Like many famous people, Ben Franklin is often misquoted, and his supposed declaration about God and beer is one of the best-known misquotes. Benjamin Franklin never said, "Beer is proof that God loves us and wants us to be happy," despite this saying's appearance on all sorts of beer-related items, from T-shirts to the store 2be's beer wall in Bruges, Belgium (pictured above).
How a letter about wine became the beer quote that never was
What is true is that sometime around the late 1770s Franklin sent a letter to Abbé André Morellet, a French priest and political economist, in which he discussed the biblical miracle at the wedding in Cana, where Jesus turned water into wine. Franklin compared that event to the scientific miracle of grapevine roots absorbing rainwater and producing grapes that become wine, writing, "Behold the rain which descends from heaven upon our vineyards; there it enters the roots of the vines, to be changed into wine; a constant proof that God loves us, and loves to see us happy."
It's easy to see how Franklin's wine description could be misquoted.
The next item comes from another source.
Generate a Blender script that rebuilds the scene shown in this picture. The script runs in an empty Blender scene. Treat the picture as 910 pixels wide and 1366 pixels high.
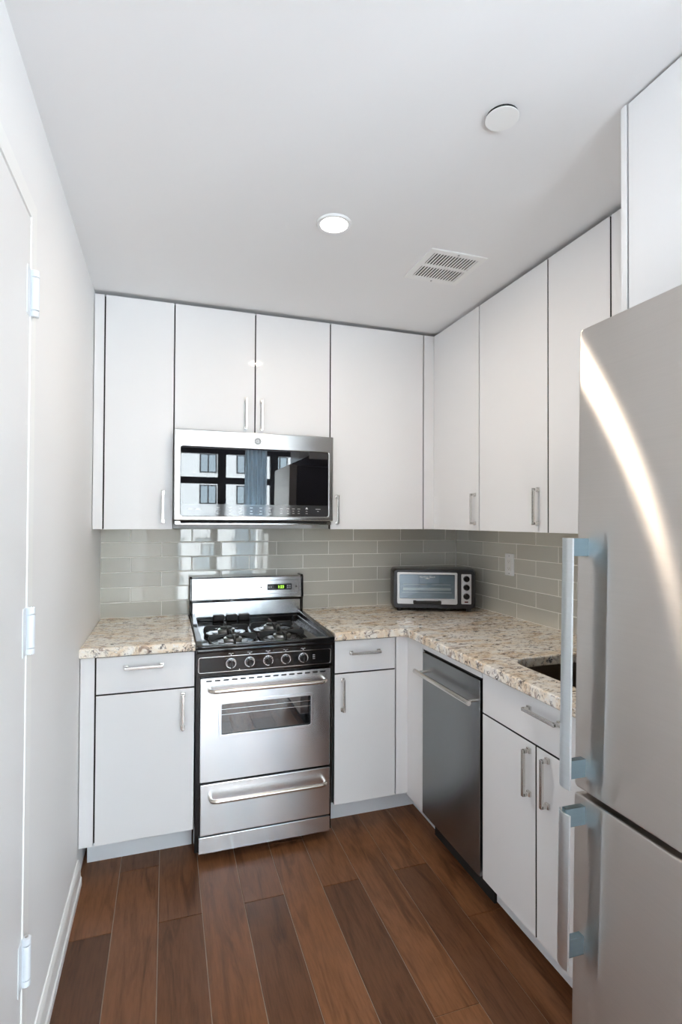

His reputation for snappy sayings is routinely mentioned in U.S. history textbooks, and the beer version of the quotation doesn't totally alter the meaning he was going for. It's strange, though, that no one authenticated the beer quotation before using it on T-shirts or referring to it in beer marketing campaigns, as Anheuser-Busch did in 2006 to celebrate the 300th anniversary of Franklin's birth. Freakonomics' quotation expert Fred Shapiro could only trace the beer version of the saying to 1996, over 205 years after Franklin's death.
Franklin's autobiography proves that, at least in his younger days, he was probably not a beer drinker. As a young man working in a London print shop, he scorned fellow workmen who bought beer instead of living frugally. Franklin did enjoy drinking wine, hot chocolate, milk punch, and hard cider, however — he was, after all, a sociable fellow.